_DATA LINES_
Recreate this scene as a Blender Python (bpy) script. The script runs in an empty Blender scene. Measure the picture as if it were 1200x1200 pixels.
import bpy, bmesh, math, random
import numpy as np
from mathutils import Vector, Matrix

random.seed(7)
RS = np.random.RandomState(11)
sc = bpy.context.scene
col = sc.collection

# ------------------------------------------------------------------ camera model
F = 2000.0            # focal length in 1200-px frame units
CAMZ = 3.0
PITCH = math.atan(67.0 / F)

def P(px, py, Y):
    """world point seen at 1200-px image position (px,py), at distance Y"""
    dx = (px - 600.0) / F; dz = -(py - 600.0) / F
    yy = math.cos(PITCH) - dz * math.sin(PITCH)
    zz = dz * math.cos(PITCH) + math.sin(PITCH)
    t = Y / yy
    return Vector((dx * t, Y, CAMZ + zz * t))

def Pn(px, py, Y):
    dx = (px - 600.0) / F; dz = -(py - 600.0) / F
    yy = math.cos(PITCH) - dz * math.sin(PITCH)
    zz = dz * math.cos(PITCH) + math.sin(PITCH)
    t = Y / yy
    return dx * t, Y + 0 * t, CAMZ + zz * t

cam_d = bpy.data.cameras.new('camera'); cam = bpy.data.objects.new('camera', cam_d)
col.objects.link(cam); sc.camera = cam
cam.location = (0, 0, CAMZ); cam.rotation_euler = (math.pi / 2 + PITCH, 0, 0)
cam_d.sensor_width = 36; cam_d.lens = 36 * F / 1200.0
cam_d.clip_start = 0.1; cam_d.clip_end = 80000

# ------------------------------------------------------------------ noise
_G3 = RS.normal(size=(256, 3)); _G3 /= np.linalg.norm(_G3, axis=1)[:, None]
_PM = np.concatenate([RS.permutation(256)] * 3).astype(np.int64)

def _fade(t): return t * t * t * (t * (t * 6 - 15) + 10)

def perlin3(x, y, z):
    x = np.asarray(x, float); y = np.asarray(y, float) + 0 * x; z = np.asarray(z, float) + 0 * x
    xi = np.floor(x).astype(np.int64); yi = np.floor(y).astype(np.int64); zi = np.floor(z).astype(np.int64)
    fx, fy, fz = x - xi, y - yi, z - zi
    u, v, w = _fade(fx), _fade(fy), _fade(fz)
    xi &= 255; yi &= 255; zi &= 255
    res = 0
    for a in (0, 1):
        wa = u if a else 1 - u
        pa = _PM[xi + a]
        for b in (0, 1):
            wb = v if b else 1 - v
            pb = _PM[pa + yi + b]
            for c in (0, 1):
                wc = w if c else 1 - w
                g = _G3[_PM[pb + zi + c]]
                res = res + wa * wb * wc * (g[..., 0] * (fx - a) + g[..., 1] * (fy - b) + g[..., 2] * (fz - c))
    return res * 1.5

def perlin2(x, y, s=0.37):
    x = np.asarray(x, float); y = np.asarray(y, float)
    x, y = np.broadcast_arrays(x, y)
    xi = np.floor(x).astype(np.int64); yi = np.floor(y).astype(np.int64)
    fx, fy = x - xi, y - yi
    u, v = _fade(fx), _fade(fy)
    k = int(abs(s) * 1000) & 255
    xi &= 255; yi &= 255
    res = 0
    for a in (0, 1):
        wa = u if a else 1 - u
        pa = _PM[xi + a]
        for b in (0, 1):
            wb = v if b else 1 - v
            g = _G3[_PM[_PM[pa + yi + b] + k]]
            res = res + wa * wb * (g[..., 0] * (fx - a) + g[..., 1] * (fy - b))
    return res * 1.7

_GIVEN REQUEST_
Each line from the start of the listing above through the line containing "PITCH = math.atan(67.0 / F)" should be copied exactly, please, with no other lines added.

_SOLUTION_
Recreate this scene as a Blender Python (bpy) script. The script runs in an empty Blender scene. Measure the picture as if it were 1200x1200 pixels.
import bpy, bmesh, math, random
import numpy as np
from mathutils import Vector, Matrix

random.seed(7)
RS = np.random.RandomState(11)
sc = bpy.context.scene
col = sc.collection

# ------------------------------------------------------------------ camera model
F = 2000.0            # focal length in 1200-px frame units
CAMZ = 3.0
PITCH = math.atan(67.0 / F)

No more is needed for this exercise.